Los seres artificiales han acompañado a la historia de la humanidad al menos desde que el mundo natural fue influenciado por la técnica. A partir del siglo XVII se popularizó la tesis de Lucien Offray de La Mettrie, según la cual “nuestro cuerpo es un reloj, pero un reloj inmenso”, donde traslucían las ideas filosóficas de la naturaleza como un sistema racional y, por tanto, inteligible y asimilable por el ser humano, con la consecuencia lógica de que los seres vivos podían ser reproducidos bajo la forma de las máquinas.

Los constructores de autómatas de la época clásica tuvieron como objetivo imitar las principales funciones vitales, como la respiración o la circulación de la sangre. El ingeniero francés Jacques de Vaucanson obtuvo gran notoriedad por dos de sus creaciones, una de las cuales era, según se describe en la edición de "Vidas de autómatas ilustres", de Sonia Bueno Gómez-Tejedor y Marta Peirano, “un pato artificial de cobre dorado que puede beber, comer, graznar, chapotear y digerir de la misma manera que lo haría un pato vivo”. Lo sorprendente de este artefacto fue que sirvió a su creador para defender la tesis de que los alimentos eran disueltos por jugos gástricos y no triturados por los intestinos, como se creía hasta entonces.

Ángel Gilberto Adame
Ángel Gilberto Adame

El autómata más famoso creado por Vaucanson fue “El flautista”, el cual hizo su primera aparición en París, el 11 de febrero de 1738. Se trataba de una réplica de un fauno expuesto por aquel entonces en el Jardín de las Tullerías, con la diferencia de que éste contaba con un mecanismo que le permitía imitar el funcionamiento de los pulmones humanos cuando se toca una flauta; hubo quienes llegaron a afirmar que respiraba.

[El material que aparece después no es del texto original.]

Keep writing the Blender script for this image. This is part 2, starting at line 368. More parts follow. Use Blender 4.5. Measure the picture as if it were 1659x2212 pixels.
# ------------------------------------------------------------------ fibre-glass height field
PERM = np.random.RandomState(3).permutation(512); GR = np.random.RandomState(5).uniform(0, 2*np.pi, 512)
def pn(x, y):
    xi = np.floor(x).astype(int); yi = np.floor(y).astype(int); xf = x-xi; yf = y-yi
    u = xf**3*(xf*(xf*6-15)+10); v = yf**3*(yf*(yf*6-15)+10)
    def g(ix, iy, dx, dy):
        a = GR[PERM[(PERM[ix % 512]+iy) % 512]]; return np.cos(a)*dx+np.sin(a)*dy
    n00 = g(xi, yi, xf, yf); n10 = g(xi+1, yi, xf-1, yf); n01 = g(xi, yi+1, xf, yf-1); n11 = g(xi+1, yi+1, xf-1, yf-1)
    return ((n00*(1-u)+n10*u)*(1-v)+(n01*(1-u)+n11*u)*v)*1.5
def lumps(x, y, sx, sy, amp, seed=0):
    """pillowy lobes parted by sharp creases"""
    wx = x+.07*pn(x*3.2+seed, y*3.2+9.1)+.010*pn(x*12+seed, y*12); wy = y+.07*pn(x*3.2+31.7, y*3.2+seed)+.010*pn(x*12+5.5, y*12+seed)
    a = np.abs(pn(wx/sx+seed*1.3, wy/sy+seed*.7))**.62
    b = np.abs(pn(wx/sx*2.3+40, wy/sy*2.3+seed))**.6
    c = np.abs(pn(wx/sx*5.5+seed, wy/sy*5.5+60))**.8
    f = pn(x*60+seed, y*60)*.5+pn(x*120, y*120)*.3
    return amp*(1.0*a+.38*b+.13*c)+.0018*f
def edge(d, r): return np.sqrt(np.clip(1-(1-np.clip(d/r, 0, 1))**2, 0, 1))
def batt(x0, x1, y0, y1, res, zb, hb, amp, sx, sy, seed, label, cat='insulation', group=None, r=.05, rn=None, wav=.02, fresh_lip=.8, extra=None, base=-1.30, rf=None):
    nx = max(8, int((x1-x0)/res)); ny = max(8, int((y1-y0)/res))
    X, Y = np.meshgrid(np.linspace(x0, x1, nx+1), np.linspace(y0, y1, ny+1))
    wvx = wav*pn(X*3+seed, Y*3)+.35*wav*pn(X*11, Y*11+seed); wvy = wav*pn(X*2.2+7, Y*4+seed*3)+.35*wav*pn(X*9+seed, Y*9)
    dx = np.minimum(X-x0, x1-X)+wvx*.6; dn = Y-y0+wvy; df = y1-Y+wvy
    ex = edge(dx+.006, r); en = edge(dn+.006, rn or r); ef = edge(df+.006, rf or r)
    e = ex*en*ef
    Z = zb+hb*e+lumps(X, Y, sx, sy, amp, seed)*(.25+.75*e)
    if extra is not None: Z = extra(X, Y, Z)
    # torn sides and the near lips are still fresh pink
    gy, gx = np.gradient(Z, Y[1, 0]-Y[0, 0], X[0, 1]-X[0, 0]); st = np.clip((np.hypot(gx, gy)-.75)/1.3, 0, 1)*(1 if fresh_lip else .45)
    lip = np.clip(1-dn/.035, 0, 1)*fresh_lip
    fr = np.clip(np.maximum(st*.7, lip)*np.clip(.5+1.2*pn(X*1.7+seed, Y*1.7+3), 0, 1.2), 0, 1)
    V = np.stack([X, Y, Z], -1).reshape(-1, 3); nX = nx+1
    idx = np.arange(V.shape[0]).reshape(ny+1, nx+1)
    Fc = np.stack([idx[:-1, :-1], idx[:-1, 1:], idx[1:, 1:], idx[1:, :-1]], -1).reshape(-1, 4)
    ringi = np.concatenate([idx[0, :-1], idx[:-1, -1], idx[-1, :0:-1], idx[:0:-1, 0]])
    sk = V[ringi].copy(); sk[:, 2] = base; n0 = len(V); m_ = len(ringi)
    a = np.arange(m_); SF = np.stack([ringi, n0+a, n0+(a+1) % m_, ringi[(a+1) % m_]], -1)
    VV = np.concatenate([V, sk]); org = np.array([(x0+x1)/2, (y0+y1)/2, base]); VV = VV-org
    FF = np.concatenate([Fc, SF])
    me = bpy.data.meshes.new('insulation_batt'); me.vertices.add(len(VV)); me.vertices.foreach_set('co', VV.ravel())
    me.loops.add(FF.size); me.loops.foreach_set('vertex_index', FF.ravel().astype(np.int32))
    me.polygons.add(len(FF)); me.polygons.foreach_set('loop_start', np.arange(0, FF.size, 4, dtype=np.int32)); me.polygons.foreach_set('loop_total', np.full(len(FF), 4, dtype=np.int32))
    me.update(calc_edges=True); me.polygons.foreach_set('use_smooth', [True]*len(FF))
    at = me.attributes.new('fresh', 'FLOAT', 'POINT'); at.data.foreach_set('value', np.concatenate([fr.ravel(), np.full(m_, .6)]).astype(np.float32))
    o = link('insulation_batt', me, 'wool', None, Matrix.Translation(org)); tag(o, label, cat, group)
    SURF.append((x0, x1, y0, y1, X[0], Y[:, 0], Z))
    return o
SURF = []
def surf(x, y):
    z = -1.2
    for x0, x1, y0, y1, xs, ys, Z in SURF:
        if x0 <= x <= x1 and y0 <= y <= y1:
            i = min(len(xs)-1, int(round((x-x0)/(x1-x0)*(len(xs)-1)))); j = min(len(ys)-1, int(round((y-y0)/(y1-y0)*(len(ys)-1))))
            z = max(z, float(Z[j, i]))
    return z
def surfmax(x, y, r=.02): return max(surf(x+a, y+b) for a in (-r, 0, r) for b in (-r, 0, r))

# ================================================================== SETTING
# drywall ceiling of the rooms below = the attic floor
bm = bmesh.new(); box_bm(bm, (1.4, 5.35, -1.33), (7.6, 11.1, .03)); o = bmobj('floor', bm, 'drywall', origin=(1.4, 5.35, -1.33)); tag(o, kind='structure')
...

Voltaire lo bautizó como “Rival de Prometeo” y Diderot lo utilizó para ejemplificar la palabra “androide” en el primer volumen de la "Enciclopedia", en la cual incluyó una minuciosa descripción de la figura.

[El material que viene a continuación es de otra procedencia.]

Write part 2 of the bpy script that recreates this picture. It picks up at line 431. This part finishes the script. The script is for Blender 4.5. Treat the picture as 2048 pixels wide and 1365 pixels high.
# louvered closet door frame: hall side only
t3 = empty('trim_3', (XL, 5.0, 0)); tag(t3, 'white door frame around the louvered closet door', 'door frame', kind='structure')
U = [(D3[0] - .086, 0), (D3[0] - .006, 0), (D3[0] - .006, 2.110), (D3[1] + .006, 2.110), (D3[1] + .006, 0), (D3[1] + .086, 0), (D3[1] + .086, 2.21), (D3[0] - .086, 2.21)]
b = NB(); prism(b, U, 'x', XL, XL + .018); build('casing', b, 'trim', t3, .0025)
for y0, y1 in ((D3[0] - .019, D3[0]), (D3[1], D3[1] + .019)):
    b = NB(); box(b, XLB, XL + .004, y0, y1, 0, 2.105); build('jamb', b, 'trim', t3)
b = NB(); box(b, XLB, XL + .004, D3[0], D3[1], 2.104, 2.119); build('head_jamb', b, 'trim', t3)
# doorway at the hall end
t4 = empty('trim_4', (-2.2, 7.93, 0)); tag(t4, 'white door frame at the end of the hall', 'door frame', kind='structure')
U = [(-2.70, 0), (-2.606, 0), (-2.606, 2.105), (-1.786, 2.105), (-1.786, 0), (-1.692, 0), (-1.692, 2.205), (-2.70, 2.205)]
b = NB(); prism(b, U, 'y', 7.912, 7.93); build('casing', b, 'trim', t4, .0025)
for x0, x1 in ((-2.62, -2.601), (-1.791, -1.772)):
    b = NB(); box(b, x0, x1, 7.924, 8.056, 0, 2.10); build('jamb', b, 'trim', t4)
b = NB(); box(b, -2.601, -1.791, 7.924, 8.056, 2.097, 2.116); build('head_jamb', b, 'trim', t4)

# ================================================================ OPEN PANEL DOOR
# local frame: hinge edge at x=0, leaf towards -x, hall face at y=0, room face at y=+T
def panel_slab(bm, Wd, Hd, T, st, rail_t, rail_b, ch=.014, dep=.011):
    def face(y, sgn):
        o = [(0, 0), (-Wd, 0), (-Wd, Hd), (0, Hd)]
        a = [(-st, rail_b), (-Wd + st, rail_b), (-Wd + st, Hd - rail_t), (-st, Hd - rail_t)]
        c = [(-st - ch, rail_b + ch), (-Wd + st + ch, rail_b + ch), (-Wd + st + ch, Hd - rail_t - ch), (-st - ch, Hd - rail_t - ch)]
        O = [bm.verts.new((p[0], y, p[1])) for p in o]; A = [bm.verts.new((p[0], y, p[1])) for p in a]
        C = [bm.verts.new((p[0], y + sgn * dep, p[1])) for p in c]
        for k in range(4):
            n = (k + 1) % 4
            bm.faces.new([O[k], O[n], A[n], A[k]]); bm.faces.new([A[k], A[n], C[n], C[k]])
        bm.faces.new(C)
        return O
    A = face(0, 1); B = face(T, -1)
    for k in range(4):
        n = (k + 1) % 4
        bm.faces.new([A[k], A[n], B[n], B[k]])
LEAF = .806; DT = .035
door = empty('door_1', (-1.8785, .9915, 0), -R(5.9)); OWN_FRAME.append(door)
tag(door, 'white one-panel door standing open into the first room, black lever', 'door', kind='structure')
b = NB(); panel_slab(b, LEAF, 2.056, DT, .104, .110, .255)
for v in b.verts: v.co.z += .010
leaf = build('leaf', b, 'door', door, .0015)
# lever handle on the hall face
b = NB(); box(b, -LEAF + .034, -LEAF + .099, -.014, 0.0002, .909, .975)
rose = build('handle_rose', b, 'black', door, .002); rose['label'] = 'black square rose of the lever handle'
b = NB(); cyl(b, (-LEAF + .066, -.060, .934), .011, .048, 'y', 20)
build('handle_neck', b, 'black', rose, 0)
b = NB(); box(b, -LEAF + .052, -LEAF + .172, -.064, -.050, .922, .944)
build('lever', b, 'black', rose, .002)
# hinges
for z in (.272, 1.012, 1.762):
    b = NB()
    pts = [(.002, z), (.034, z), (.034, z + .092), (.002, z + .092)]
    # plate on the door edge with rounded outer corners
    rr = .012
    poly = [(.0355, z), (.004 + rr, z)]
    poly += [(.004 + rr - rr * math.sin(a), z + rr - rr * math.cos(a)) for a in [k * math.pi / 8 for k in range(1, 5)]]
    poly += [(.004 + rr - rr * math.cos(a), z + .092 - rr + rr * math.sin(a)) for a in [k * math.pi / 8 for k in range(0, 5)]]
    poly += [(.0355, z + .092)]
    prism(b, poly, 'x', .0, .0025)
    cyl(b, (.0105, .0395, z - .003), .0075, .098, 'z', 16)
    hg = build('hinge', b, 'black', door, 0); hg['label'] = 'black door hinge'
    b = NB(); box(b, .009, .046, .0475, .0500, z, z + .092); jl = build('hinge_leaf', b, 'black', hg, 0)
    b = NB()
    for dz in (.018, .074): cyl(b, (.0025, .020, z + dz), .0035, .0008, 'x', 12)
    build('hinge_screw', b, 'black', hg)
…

Poco después apareció un nuevo tipo de máquina aparentemente más compleja y llamativa: “El turco” o “El jugador de ajedrez”, cuya historia fue retratada por Robert Löhr. Se trataba de una figura tallada en madera vestida con un turbante y prendas orientales, el cual jugaba con tal destreza que se le llegó a considerar invencible. Fue construido por el artesano húngaro Wolfang von Kempelen en 1769 para entretener a la realeza, sin embargo, debió desmantelarlo casi de inmediato ya que sus capacidades causaron miedo y confusión. A diferencia del flautista, que era capaz de reproducir un proceso biológico, el turco provocó controversias morales y teológicas, puesto que para poder desarrollar sus habilidades tenía que “pensar”. Para demostrar la transparencia de su experimento, Kempelen solía mostrar el interior de su autómata antes de cada partida.

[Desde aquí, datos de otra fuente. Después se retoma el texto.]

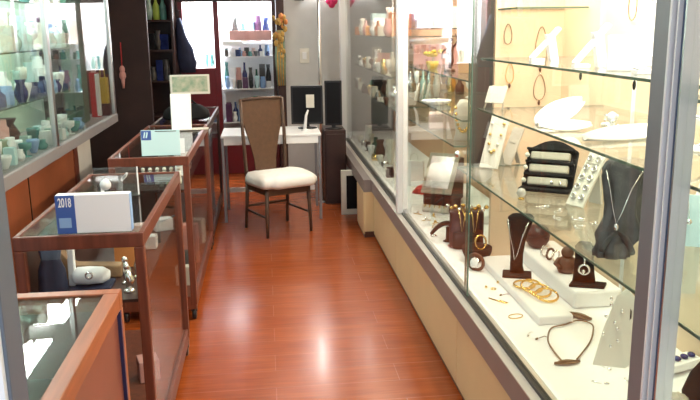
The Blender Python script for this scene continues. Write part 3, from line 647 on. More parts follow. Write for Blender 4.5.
def goods_row(n, p0, p1, z, kinds, mats, where, group, h=(.12, .22), r=(.025, .04), jitter=.0, start=''):
    for k in range(n):
        u = (k+.5)/n; x = p0[0]+(p1[0]-p0[0])*u+rnd.uniform(-jitter, jitter); y = p0[1]+(p1[1]-p0[1])*u
        kd = kinds[k % len(kinds)]; mt = mats[k % len(mats)]; H = rnd.uniform(*h); R = rnd.uniform(*r)
        nm = {'ivory': 'ivory', 'mint': 'mint green', 'teal': 'teal', 'cobalt': 'cobalt blue', 'paper': 'white', 'silver': 'silver', 'brown': 'brown', 'gold': 'gold', 'pink': 'pink', 'purple': 'plum', 'cyan': 'pale cyan', 'lblue': 'light blue', 'green': 'dark green', 'maroon': 'maroon', 'black': 'black', 'grey': 'beige', 'palepink': 'pale pink', 'cardgrey': 'pale grey', 'lime': 'yellow-green', 'satin': 'charcoal', 'orange': 'orange', 'leafgreen': 'grey-green'}[mt]
        lab = '%s %s, %s from %s end, %s' % (nm, {'jar': 'lidded jar', 'box': 'carton', 'card': 'card'}.get(kd, kd), ORD[k], start or 'near', where)
        if kd == 'box':
            mb = B(-R, R, -R*.7, R*.7, 0, H); name, cat = 'carton', 'box'
        elif kd == 'card':
            mb = B(-R*1.3, R*1.3, -.004, .004, 0, H*.7); name, cat = 'picture_card', 'card'
        else:
            mb = bottle(kd, H, R); name, cat = NAMES[kd], {'jar': 'jar'}.get(kd, kd)
        single(name, lab, cat, mb, mt, (x, y, z), rnd.uniform(-.3, .3), group, .003 if kd in ('box', 'card') else 0)
goods_row(5, (1.10, 5.85), (1.22, 5.25), 1.225, ('bottle', 'goblet', 'bottle', 'jar', 'vase'), ('silver', 'paper', 'mint', 'silver', 'cardgrey'), 'silvery row behind near aluminium post', 'silvery bottles on the far shelf', (.14, .2), (.022, .03), 0, 'far')
goods_row(5, (1.12, 7.9), (1.12, 6.2), 1.33, ('vase', 'bottle', 'card', 'bottle', 'goblet'), ('paper', 'silver', 'pink', 'cardgrey', 'silver'), 'middle shelf far right showcase', 'goods on the middle shelf of the far bay', (.16, .26), (.035, .05), .03, 'far')
goods_row(5, (1.12, 8.0), (1.12, 6.2), 1.09, ('bottle', 'box', 'vase', 'jar', 'bottle'), ('green', 'black', 'brown', 'cardgrey', 'silver'), 'lower shelf far right showcase', 'goods on the lower shelf of the far bay', (.12, .18), (.04, .055), .03, 'far')
goods_row(4, (1.15, 8.1), (1.15, 6.3), 1.64, ('box', 'card', 'vase', 'card'), ('cyan', 'paper', 'palepink', 'orange'), 'top shelf far right showcase', 'goods on the top shelf of the far bay', (.18, .28), (.05, .08), .03, 'far')
goods_row(5, (1.08, 8.1), (1.08, 6.5), ZD, ('jar', 'vase', 'bottle', 'vase', 'bowl'), ('paper', 'cardgrey', 'green', 'brown', 'ivory'), 'floor of far right showcase', 'vases on the floor of the far bay', (.14, .24), (.04, .055), .03, 'far')

goods_row(9, (.985, 8.2), (.985, 6.05), 1.09, ('bowl', 'jar', 'vase', 'card'), ('silver', 'ivory', 'brown', 'maroon', 'gold', 'cardgrey'), 'front of lower shelf far right', 'small goods at the front of the far lower shelf', (.06, .11), (.028, .04), 0, 'far')
goods_row(9, (1.0, 8.2), (1.0, 6.05), 1.33, ('goblet', 'bottle', 'bowl', 'jar'), ('silver', 'paper', 'gold', 'cardgrey', 'brown'), 'front of middle shelf far right', 'small goods at the front of the far middle shelf', (.08, .14), (.026, .036), 0, 'far')
goods_row(8, (1.0, 8.2), (1.0, 6.05), 1.64, ('card', 'vase', 'bottle'), ('orange', 'ivory', 'pink', 'gold', 'paper'), 'front of top shelf far right', 'small goods at the front of the far top shelf', (.10, .18), (.03, .04), 0, 'far')
goods_row(8, (1.0, 8.2), (1.0, 5.95), ZD, ('bowl', 'jar', 'goblet'), ('ivory', 'silver', 'maroon', 'paper', 'gold'), 'front of showcase floor far right', 'small goods along the far showcase floor', (.05, .10), (.03, .04), 0, 'far')
goods_row(6, (1.40, 5.8), (1.42, 4.3), 1.225, ('vase', 'bottle', 'goblet'), ('gold', 'brown', 'ivory', 'silver', 'orange', 'maroon'), 'back row behind white oval tray', 'warm goods behind the white tray', (.10, .17), (.03, .04), 0, 'far')
goods_row(6, (1.36, 5.7), (1.38, 4.3), 1.09, ('bowl', 'jar', 'vase'), ('silver', 'gold', 'brown', 'ivory', 'maroon'), 'back row behind pink block', 'goods behind the pink block', (.06, .10), (.03, .04), 0, 'far')
# under the ledge : framed panel in the gap
t = thing('framed_panel', 'white-framed dark panel leaning under the far end of the ledge', 'picture', (1.0, 6.90, 0), 0)
fm = MB(); fm.box(-.33, -.28, -.02, .02, 0, .42); fm.box(.28, .33, -.02, .02, 0, .42); fm.box(-.28, .28, -.02, .02, 0, .05); fm.box(-.28, .28, -.02, .02, .37, .42)
part(t, 'frame', fm, 'cardgrey', .003); part(t, 'panel', B(-.28, .28, -.008, .012, .05, .37), 'screen')
part(t, 'stand_foot', B(-.3, .3, .02, .10, 0, .02), 'black')

# =================================================================== REAR OF THE SHOP
# desk
DZ = .79
t = thing('desk', 'narrow white desk with thin metal legs behind the chair', 'table', (.03, 6.97, 0))
part(t, 'table_top', B(-.41, .485, 6.745, 7.33, DZ-.02, DZ), 'white', .004, None, True)
part(t, 'apron', B(-.40, .478, 6.755, 6.775, DZ-.085, DZ-.02), 'white', .002, None, True)
for x in (-.395, .468):
    for y in (6.765, 7.30): part(t, 'leg', B(x-.012, x+.012, y-.012, y+.012, 0, DZ-.02), 'alu_grey', .002, 'metal leg', True)
part(t, 'stretcher', B(-.38, .45, 7.285, 7.31, .165, .21), 'white', .002, None, True)
part(t, 'side_rail', B(.460, .476, 6.78, 7.29, DZ-.085, DZ-.02), 'white', .002, None, True)
# monitor with white card
def monitor(label, cx, cyy, w, h, zb, base):
    t = thing('monitor', label, 'monitor', (cx, cyy, base), face(cx, cyy))
    part(t, 'foot', MB().lathe([(.09, 0), (.09, .008), (.03, .016)], 20), 'black')
    part(t, 'stem', B(-.02, .02, 0, .03, .01, zb-base+.12), 'black')
    part(t, 'casing', B(-w/2, w/2, -.02, .02, zb-base, zb-base+h), 'black', .006)
    part(t, 'screen', B(-w/2+.018, w/2-.018, -.0225, -.0195, zb-base+.018, zb-base+h-.018), 'screen')
    return t
monitor('black monitor on the white desk behind a pale note holder', .385, 7.16, .30, .36, .83, DZ)
t = thing('note_holder', 'pale note card on a white slanted stem on the desk before the monitor', 'stand', (.36, 6.98, DZ), face(.36, 6.98))
part(t, 'base', MB().lathe([(.045, 0), (.045, .008), (.02, .014)], 16), 'white')
part(t, 'stem', MB().tube([(-.01, 0, .01), (.005, .0, .14), (.025, .0, .19)], [.016, .012, .008], 8), 'white')
part(t, 'card', MB().obox((.045, 0, .27), (.075, .008, .12), (-.1, 0, 0)), 'cardgrey', .002)
t = thing('added_cabinet', 'added dark narrow cabinet filling the dark area between desk and glass showcase', 'cabinet', (.665, 7.55, 0))  # cabinet added to fill the dark area and carry the second monitor
part(t, 'body', B(.56, .77, 7.35, 7.8, 0, .735), 'wood_d', .004, None, True)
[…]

En 1784, el turco acabó en manos del ingeniero Johann Nepomuk Maezel, quien lo enfrentó con Benjamin Franklin y Napoleón Bonaparte, a quienes derrotó sin mucho esfuerzo. El secreto de la máquina sobrevivió hasta 1834, cuando el ajedrecista caído en desgracia, Jacques Mouret, la vendió a una revista ilustrada de variedad. En sus últimos días, Mouret describió la manera en que dirigió las partidas desde un compartimiento oculto, mediante un ingenioso sistema de espejos e imanes. Algunos de los ajedrecistas más connotados que estuvieron dentro del turco fueron William Schlumberger, William Lewis y Johann Allgaier.

Los autómatas arraigaron en la imaginación humana debido a que intentaron responder preguntas que no han dejado de ser apremiantes para nosotros: qué somos y de dónde venimos.